● EXERCISE BRIEF
In how many lines does the string "render" appear? Answer with the number only.
* BEGIN MATERIAL *
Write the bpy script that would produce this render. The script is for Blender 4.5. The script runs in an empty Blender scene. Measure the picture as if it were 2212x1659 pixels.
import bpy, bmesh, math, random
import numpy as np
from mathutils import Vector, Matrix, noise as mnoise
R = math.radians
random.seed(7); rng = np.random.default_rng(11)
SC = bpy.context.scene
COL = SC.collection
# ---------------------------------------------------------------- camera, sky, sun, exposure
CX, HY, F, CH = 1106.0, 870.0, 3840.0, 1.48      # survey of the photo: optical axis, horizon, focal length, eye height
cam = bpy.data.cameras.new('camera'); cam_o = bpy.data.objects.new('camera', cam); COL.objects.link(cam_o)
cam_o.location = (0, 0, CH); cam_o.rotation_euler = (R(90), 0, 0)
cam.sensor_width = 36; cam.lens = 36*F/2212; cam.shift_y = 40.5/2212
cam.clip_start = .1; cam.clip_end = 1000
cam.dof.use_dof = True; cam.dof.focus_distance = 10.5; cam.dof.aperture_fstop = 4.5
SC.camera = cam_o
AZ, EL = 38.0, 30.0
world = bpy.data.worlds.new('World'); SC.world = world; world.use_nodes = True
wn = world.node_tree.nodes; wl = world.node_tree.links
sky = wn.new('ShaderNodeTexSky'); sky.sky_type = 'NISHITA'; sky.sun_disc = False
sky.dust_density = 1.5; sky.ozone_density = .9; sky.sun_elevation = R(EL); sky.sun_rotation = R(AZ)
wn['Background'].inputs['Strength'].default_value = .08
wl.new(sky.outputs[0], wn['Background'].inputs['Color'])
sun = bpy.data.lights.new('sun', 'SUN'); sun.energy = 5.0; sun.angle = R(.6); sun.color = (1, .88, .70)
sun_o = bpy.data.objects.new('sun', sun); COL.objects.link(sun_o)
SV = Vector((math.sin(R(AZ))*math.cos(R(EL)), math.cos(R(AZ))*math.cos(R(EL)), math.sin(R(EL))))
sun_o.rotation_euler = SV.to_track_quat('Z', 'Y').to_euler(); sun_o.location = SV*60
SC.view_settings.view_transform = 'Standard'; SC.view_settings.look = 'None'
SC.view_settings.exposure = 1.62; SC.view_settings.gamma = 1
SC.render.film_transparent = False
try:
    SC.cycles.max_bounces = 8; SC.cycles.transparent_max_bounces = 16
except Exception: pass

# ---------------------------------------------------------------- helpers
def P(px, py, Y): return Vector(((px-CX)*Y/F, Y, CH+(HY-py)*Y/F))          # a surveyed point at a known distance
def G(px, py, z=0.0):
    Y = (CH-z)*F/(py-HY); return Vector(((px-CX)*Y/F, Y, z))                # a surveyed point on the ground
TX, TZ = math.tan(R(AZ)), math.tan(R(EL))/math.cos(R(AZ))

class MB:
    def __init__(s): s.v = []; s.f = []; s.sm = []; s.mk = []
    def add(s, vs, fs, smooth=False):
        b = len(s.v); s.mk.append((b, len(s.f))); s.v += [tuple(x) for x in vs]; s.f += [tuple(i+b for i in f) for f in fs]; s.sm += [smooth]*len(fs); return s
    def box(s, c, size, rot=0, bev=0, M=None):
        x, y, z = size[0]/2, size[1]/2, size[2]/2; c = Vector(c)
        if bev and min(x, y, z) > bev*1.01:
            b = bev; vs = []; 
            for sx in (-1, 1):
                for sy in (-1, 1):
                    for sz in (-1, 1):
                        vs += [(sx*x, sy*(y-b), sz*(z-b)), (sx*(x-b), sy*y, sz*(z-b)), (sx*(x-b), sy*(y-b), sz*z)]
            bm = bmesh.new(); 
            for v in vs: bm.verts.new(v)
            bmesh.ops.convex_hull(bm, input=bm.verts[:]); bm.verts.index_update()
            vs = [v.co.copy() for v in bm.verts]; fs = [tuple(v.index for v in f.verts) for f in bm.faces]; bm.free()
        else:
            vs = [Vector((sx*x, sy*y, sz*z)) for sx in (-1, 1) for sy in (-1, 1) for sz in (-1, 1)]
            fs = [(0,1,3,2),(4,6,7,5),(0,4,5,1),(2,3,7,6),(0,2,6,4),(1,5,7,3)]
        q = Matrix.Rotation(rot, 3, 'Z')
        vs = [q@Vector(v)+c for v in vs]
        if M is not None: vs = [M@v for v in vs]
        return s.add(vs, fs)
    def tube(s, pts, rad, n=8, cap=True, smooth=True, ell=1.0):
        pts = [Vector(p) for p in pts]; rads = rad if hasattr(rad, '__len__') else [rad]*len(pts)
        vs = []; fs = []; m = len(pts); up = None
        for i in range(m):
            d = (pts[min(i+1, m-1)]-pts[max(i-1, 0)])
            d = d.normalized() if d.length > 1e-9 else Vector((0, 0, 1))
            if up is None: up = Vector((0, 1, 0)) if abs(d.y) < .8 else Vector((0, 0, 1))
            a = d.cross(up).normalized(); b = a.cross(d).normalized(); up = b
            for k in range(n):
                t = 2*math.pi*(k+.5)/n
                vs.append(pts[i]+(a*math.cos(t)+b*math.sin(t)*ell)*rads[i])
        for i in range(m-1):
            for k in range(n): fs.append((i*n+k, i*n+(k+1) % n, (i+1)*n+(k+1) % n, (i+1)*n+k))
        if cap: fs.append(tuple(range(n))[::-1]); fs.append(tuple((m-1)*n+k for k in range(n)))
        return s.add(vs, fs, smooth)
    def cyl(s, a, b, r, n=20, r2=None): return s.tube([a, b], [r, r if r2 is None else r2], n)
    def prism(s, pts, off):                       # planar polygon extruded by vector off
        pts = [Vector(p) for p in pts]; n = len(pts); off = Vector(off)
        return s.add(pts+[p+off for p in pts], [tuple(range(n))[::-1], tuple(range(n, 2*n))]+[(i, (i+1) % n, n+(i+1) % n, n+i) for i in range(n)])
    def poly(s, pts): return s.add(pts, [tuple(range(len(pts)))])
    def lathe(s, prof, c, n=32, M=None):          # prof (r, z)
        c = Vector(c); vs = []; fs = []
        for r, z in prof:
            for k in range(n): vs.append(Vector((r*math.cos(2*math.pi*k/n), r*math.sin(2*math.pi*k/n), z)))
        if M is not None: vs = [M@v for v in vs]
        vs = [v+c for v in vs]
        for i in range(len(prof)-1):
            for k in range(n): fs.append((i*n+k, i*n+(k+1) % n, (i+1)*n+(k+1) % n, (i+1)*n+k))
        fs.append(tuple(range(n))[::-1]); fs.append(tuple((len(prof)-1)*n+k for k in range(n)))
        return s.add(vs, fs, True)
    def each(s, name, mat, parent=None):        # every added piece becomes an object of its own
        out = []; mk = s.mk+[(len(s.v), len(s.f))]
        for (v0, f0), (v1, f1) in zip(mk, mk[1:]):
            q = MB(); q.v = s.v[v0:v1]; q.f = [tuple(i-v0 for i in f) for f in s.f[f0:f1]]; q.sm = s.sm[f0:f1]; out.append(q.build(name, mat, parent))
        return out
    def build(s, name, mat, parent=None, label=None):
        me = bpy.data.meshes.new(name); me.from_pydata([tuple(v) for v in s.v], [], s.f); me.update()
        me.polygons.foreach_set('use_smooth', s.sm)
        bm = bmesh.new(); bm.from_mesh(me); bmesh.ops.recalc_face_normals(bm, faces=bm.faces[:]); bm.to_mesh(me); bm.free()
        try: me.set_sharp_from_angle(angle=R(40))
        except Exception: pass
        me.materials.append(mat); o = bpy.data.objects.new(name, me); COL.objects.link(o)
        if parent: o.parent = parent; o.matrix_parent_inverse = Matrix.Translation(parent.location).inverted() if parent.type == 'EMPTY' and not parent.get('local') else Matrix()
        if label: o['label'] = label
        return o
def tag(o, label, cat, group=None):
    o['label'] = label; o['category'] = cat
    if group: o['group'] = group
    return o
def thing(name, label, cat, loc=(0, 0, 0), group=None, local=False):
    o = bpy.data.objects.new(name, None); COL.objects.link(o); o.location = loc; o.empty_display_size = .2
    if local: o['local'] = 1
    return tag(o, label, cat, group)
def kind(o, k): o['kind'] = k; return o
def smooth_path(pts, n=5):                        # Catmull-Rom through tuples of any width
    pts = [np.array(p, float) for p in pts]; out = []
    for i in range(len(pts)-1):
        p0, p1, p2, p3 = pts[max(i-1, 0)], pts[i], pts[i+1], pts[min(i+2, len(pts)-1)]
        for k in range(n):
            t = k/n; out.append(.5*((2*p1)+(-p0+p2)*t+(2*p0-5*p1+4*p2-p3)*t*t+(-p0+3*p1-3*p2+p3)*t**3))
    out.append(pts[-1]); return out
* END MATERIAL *
● REPLY TO THE TASK
2